Me: We are not talking! We're disgusting! Ooops I mean discussing!
Throughout the whole SS I was doing that but I really think I lose control over my voice when I get excited. Lack Lo always looks at me and gives me the "No Hope lah this one" face.
Vicky: Shahini, teach me how to braid my hair ok!
Safiah: Huh? Why you ask Shahini how to bake bread?
*Shahini stares at me like I'm a crazy and Vicky is very amused with me"
@Chem remedial today:
LINA K!!!!
Me: What's that?
Kai Qi: Li- Lithium, NA- Sodium ,K- Potassium
Me: Now I'll never forget the first group elements!
I don't know it just seemed funny at that time when we were all laughing about previous jokes. But weird Shahini din't find it so. SHe is abnormal. And Dhivyaal's cousins found her pretty!! Ha-ha Shahini. Really, we're not the only ones so stop critisizing your face ok! Even with you sweating around playing blow wind blow people can appreciate your sweaty face! haha.

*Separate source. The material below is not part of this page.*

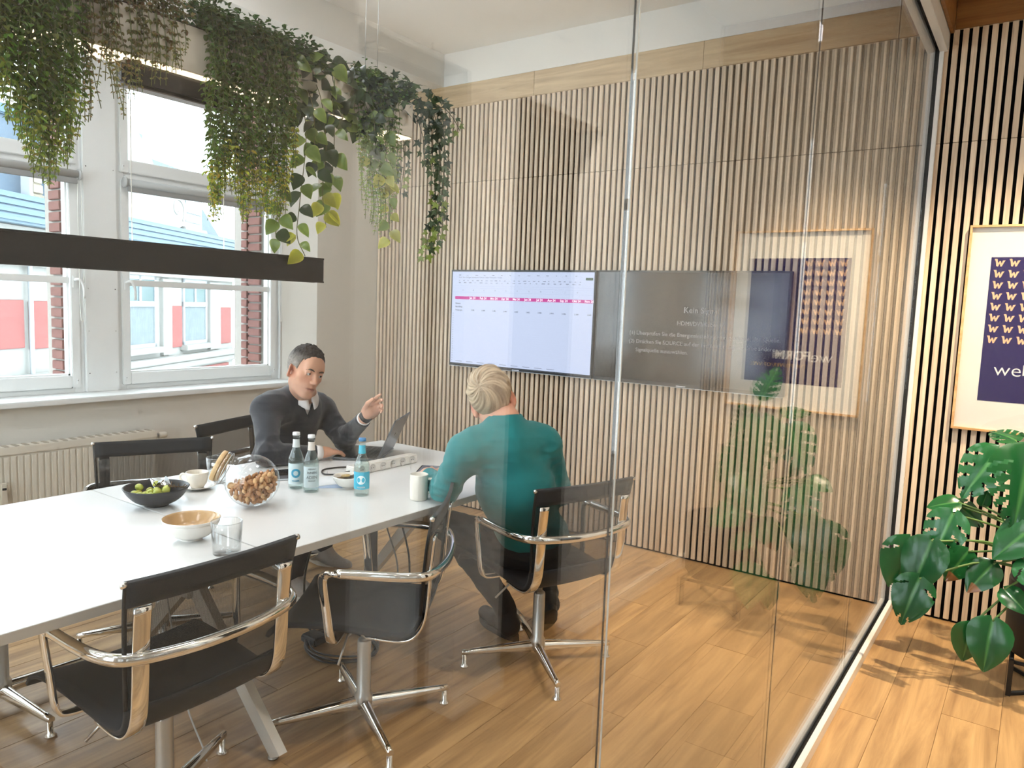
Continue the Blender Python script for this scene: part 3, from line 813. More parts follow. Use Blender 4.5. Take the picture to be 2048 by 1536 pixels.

now, also during SS I had a feeling put it me. I suddenly felt very dissapointed because I had a sudden daydream/vision of me getting prelim score of 20. I was opening my report book and I saw the number. The feeling was so real. And I thought "NO WAY! I'm not going to let myself get that! I am working hard! I won't get that kind of results" I really only have 7 weeks left. So..."SAFIAH ALL THE WAY!!"
Oh and Mrs Choo asked me to present my feedback on the i-portal in front of visiting principals. I have to tell them why I liked Cha-Cha! Haha! WHat's not to like?